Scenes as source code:
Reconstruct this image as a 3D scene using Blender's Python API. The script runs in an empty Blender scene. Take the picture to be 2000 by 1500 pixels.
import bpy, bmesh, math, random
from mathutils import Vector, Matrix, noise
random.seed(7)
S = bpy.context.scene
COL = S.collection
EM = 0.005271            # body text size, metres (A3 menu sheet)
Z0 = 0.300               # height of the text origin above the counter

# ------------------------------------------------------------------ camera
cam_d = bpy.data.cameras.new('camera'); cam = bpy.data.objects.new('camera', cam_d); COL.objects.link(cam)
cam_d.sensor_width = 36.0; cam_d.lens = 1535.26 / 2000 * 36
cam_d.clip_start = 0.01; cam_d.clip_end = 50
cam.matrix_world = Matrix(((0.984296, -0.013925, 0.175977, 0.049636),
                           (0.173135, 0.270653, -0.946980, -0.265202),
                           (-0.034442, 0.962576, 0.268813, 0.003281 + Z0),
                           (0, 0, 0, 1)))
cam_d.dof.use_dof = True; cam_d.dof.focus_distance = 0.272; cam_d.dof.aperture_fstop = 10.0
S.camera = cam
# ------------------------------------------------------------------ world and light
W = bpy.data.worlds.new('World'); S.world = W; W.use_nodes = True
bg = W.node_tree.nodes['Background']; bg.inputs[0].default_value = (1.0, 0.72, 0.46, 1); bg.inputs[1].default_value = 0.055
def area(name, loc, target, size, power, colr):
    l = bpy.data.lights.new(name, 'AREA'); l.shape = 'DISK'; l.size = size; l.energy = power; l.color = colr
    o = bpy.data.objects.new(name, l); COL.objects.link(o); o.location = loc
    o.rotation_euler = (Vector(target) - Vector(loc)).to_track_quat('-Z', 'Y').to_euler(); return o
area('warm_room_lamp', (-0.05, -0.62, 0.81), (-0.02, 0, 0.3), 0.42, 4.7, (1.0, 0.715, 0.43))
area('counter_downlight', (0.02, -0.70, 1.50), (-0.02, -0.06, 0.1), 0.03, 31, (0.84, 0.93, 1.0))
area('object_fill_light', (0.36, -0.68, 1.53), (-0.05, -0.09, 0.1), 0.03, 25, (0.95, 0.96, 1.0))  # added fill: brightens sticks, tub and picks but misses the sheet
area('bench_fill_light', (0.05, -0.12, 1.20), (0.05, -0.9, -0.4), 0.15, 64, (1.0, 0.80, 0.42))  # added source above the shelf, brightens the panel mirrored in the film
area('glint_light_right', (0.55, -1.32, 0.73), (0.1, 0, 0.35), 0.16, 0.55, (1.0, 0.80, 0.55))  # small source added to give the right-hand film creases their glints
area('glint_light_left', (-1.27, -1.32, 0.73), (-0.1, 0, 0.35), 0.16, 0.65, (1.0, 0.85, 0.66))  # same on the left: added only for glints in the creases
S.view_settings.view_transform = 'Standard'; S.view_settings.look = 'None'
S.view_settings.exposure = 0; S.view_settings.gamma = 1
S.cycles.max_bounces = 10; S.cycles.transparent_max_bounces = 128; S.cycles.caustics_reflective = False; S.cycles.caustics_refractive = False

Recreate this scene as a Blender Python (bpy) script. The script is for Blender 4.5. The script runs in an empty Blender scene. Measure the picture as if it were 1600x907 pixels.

_EXERCISE PROMPT_
Give the number of lines in the entries that include the string "Blender", and nothing more.

_EXERCISE RESULT_
2